Which brings us to the band’s new album, “Milk Famous,” set to be released on March 6th. The title of the record, “Milk Famous,” Stephen explains as meaning, “To be known but not for something you intended to be known for.” Which you may have figured out on your own. Or you might have wondered for a while what it meant if he hadn’t said that. Or just wondered what becomes of the truly “Milk Famous” late in their careers. Like Bobby Brown. Is he alive? I mean, how stupid are you going to feel if you’re trying to think of other people who are “Milk Famous” when Bobby Brown could be lying face down in a ditch?
“Milk Famous” is both the third White Rabbits album, and the band’s second release for tbd records, the label most famous for being Radiohead’s current home. But technically White Rabbits signed to tbd before Radiohead. And Radiohead just added that second drummer, didn’t they? So I’m not accusing anyone of following in someone else’s footsteps or anything… I’m just saying.
You’ve probably already heard “Heavy Metal,” the first track from “Milk Famous” to go public, which will prepare you for the upcoming single, “Temporary.” Singles are a funny thing, y’know? That is, in terms of someone choosing which song you should listen to first. But with an album as hauntingly textured yet awe-inspiringly pop, we could all benefit from some assistance on a solid starting point.
And your starting point may be loving “Heavy Metal” or it may be loving “Temporary.” But you’ll equally love other songs such as “Back For More” (which Stephen and Alex produced themselves), “I’m Not Me,” “The Day You Won the War,” “I Had It Coming”… Hell, there isn’t a clunker in the bunch.

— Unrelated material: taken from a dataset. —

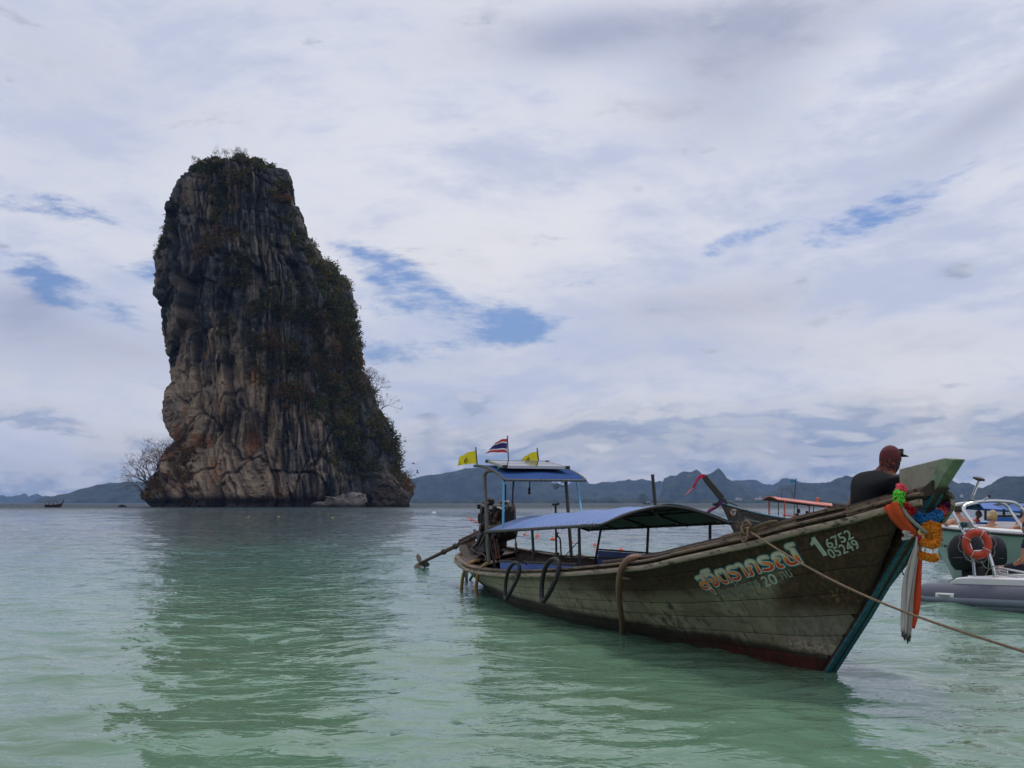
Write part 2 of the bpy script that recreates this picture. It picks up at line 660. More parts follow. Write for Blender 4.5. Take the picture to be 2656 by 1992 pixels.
# ---------------------------------------------------------------- water
def build_water():
    # one sheet of rings round the beach: fine in the bay in front, coarse behind
    r = [2.0]
    while r[-1] < 420:
        r.append(r[-1] * 1.0085)
    while r[-1] < 9300:
        r.append(r[-1] * 1.035)
    r = np.array(r)
    th = np.concatenate([np.linspace(-40, 40, 470), np.linspace(44, 316, 60)])
    th = np.radians(th)
    R, T = np.meshgrid(r, th, indexing='ij')
    X, Y = R * np.sin(T), R * np.cos(T)
    cell = np.maximum(R * 0.0085, R * math.radians(80 / 470))
    g = np.random.default_rng(5)
    Z = np.zeros_like(X)
    # choppiness grows with distance from the beach
    chop = 0.94 + 1.1 * np.clip((Y - 12) / 80, 0, 1)
    patch = 0.75 + 0.5 * fbm(X / 7, Y / 11, 0.3, 3, 90)
    for i in range(84):
        lam = 0.17 * (34 ** (i / 83.0))
        ang = g.normal(math.radians(-100), 0.70)
        k = 2 * math.pi / lam
        slope = 0.0185 * (1.25 if lam < 1.2 else 0.8) * (0.5 if lam > 3 else 1)
        a = slope * lam / (2 * math.pi)
        ph = g.uniform(0, 6.28)
        fade = np.clip((lam / cell - 2.5) / 3.0, 0, 1)
        wx = X * math.cos(ang) + Y * math.sin(ang)
        wob = 0.35 * lam * np.sin((X * 0.7 - Y * 0.4) * k * 0.13 + ph)
        s_ = np.sin(k * (wx + wob * 0.6) + ph)
        Z += a * (s_ + 0.22 * (s_ * s_)) * fade
    Z *= chop * patch
    V = np.stack([X, Y, Z], -1).reshape(-1, 3)
    nr, nt = X.shape
    idx = np.arange(nr * nt).reshape(nr, nt)
    idx2 = np.concatenate([idx, idx[:, :1]], 1)
    Fc = np.stack([idx2[:-1, :-1], idx2[:-1, 1:], idx2[1:, 1:], idx2[1:, :-1]], -1).reshape(-1, 4)
    Fc = Fc[:, ::-1]
    # centre disc
    V = np.vstack([V, [[0, 0, 0]]])
    c = len(V) - 1
    fan = np.array([[c, idx2[0, j + 1], idx2[0, j], idx2[0, j]] for j in range(nt)])
    m, N, p, out = newmat('sea_water')
    pos = N.new('ShaderNodeNewGeometry').outputs['Position']
    px, py, pz = N.xyz(pos)
    # seabed falls away: pale sand green inshore, deep teal offshore
    big = N.noise(pos, 0.09, 4, 0.55)
    d = N.m('ADD', py, N.m('MULTIPLY', N.m('SUBTRACT', big, 0.5), 14.0))
    c1 = N.mix(N.sm(d, 7.0, 28.0), (0.120, 0.225, 0.145), (0.046, 0.140, 0.108))
    c2 = N.mix(N.sm(d, 18.0, 55.0), c1, (0.010, 0.042, 0.044))
    c3 = N.mix(N.sm(d, 80.0, 300.0), c2, (0.005, 0.026, 0.036))
    sandy = N.sm(N.noise(pos, 0.35, 4, 0.6), 0.42, 0.68)
    c4 = N.mix(N.m('MULTIPLY', sandy, N.sm(py, 24.0, 6.0, 0.0, 0.50)), c3, (0.105, 0.160, 0.090))
    # whitecaps far out
    cs = N.noise(N.vm('MULTIPLY', pos, (0.16, 0.30, 1.0)), 1.0, 5, 0.72)
    foam = N.m('MULTIPLY', N.sm(cs, 0.69, 0.73), N.sm(py, 70.0, 200.0))
    c5 = N.mix(foam, c4, (0.7, 0.72, 0.74))
    N.put(p.inputs['Base Color'], c5)
    p.inputs['IOR'].default_value = 1.333
    N.put(p.inputs['Roughness'], N.m('ADD', N.sm(py, 90.0, 400.0, 0.016, 0.50), N.m('MULTIPLY', foam, 0.5)))
    # ripples too fine for the mesh
    pr = N.vm('MULTIPLY', pos, (1.0, 1.7, 1.0))
    b1 = N.noise(pr, 2.1, 3, 0.5, 0.6)
    b2 = N.noise(N.vm('ADD', pr, (5, 3, 0)), 0.62, 3, 0.5, 0.4)
    b3 = N.noise(pr, 0.2, 3, 0.55)
    b0 = N.noise(N.vm('ADD', pr, (9, 1, 0)), 6.5, 2, 0.5, 0.5)
    n0 = N.bump(b0, 1.0, N.sm(py, 5.0, 40.0, 0.005, 0.022))
    n1 = N.bump(b1, 1.0, N.sm(py, 4.0, 55.0, 0.030, 0.105), n0)
    n2 = N.bump(b2, 1.0, N.sm(py, 50.0, 220.0, 0.0, 1.1), n1)
    n3 = N.bump(b3, 1.0, N.sm(py, 100.0, 400.0, 0.0, 6.0), n2)
    N.put(p.inputs['Normal'], n3)
    Fall = np.vstack([Fc, ])
    me = mkmesh('sea', V[:-1], Fall, m, smooth=True, sharp=None)
    o = bpy.data.objects.new('sea', me)
    COL.objects.link(o)
    props(o, kind='structure')
    # the small disc under the viewer's feet
    mb = MB()
    n = 48
    rr0 = 2.02
    P = [(0, 0, 0.0)] + [(rr0 * math.sin(2 * math.pi * j / n), rr0 * math.cos(2 * math.pi * j / n), -0.004) for j in range(n)]
    mb.add(P, [(0, 1 + (j + 1) % n, 1 + j) for j in range(n)])
    mb.solo('shallows', None, None, m, (0, 0, 0), kind='structure')
    return m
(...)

And if you disagree, you are listening to music incorrectly. Go back and start from scratch.
Finally, and somewhat unrelated, I’m told Bobby Brown is definitely not in a ditch. Maybe Elvis Costello could write a sweet tune about Bobby Brown dying in a ditch. I bet it would be vaguely creepy but ridiculously catchy. Kinda’ like the new White Rabbits record. Make sure to ask the band what they think about that when you see them live on tour this year.